Across the generations

Always one of the most popular events in the Trinity alumni calendar, the 2013 Seniors’ Lunch attracted over 80 guests.

After enjoying lunch in the newly renovated Dining Hall, and a hearty rendition of the College song, special presentations were made to the oldest alumnus present, John Barton (TC 1935) and furthest travelled, Geoffrey Oddie (TC 1952) from Sydney.

In proposing the Toast to the College, Bill Traill (TC 1953), noted that this visit to Trinity was particularly nostalgic for him as his granddaughter, Anna (3rd year Science), is in College and a member of the TCAC. Other relatives in attendance at the lunch were Brian Loton’s (TC 1950) grandchildren, Lachlan Kirwan (3rd year Commerce) and Jackie Kirwan (1st year Environments) and John Clark’s (TC 1952) granddaughter, Emma Clark (2nd year Arts) and nephew, Tom Clark (3rd year Arts).

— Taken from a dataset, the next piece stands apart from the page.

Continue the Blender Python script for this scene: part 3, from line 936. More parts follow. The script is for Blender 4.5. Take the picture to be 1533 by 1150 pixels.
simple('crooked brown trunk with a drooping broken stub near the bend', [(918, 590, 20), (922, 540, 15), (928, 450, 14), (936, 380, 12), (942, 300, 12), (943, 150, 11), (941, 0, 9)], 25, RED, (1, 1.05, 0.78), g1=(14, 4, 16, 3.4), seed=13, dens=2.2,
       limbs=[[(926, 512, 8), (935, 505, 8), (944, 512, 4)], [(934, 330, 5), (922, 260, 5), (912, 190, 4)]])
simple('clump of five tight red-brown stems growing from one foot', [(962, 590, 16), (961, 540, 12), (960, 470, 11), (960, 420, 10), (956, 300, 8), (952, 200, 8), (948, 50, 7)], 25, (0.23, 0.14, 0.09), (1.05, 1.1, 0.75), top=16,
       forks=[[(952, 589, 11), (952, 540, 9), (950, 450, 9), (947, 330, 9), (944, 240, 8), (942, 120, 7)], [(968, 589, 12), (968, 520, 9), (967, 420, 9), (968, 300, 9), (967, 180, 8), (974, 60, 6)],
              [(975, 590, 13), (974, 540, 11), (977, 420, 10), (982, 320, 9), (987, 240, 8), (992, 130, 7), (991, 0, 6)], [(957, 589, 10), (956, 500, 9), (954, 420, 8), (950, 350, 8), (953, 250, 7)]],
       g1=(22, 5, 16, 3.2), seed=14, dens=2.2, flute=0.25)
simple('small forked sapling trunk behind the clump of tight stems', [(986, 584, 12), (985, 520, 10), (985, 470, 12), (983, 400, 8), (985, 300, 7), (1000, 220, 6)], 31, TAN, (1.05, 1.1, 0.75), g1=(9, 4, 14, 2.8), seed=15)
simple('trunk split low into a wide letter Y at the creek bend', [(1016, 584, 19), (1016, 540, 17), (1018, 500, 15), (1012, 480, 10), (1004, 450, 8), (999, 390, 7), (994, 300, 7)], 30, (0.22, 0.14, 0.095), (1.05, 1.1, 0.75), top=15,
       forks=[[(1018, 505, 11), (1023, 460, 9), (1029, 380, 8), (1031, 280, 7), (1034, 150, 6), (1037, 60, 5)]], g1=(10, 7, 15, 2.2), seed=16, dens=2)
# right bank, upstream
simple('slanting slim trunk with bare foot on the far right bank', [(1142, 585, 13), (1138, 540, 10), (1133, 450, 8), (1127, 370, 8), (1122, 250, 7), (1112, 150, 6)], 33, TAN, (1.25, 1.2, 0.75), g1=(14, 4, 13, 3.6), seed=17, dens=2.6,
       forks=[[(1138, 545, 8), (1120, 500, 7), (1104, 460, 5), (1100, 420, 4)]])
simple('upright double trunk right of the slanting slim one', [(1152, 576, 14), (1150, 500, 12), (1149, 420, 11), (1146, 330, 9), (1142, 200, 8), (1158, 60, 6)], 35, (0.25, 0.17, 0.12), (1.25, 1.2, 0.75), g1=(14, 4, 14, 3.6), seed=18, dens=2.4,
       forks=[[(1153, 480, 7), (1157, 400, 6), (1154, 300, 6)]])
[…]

Bill Traill shares some reflections on his time at College and the connections across the generations.

Following the Traill

Our granddaughter Anna’s entry into residence at Trinity in 2012 was a significant event for the Traill family. She is the third family member to have been accepted for the benefits and pleasures of this place, and importantly to have the chance to contribute to collegiate life – each of us from a different generation. I entered College in 1953. Anna’s father, Michael, came to Trinity in 1979, and now Anna continues the tradition.

In proposing the Toast to the College at the annual Seniors’ Lunch, I proffered the thought that those with intergenerational family links are well positioned to appraise the changes that have occurred over the 50 or more years since our residencies.

I must say, I like what I see.

A succession of Wardens has been proactive in judging societal changes and their implications for this College. The removal of the residential gender barrier in the 1970s was a reform of immense significance. The whole area
of accessibility has been addressed in a most practical and seemingly successful way, so as to produce a more diversified demographic. Anna was the beneficiary of one of these programs when, as a year 10 student, she participated in the Young Leaders Summer School Program.

But there are other programs, such as Foundation Studies, focussing on the preparation of international students for tertiary study. I made the further point to my colleagues that the values and benefits of collegiate life are perennial, and it is pleasing to see that much of the old ethos remains intact, aided by an extraordinary range of groups to reflect the wider interests of contemporary society and the resident body.

Trinity has coveted a reputation for encouraging and acknowledging academic rigour. Clearly it remains a plank in the College’s expectations of its members, along with the social goals, so much a part of collegiate life. One area where I must express delight is the enthusiasm for team competition. There is much to be gained in one’s personal development by competing in a team setting.

To amplify, may I grant myself a little license, to congratulate Anna and her fellow members of the Women’s 1st VIII on their win in the intercollegiate rowing regatta, which is one to add to her grandfather’s football successes in 1953–54, and her father’s track and field wins in the early 1980s. And I nearly omitted to record the character-building heavy losses of the Trinity tennis team, of which I was captain.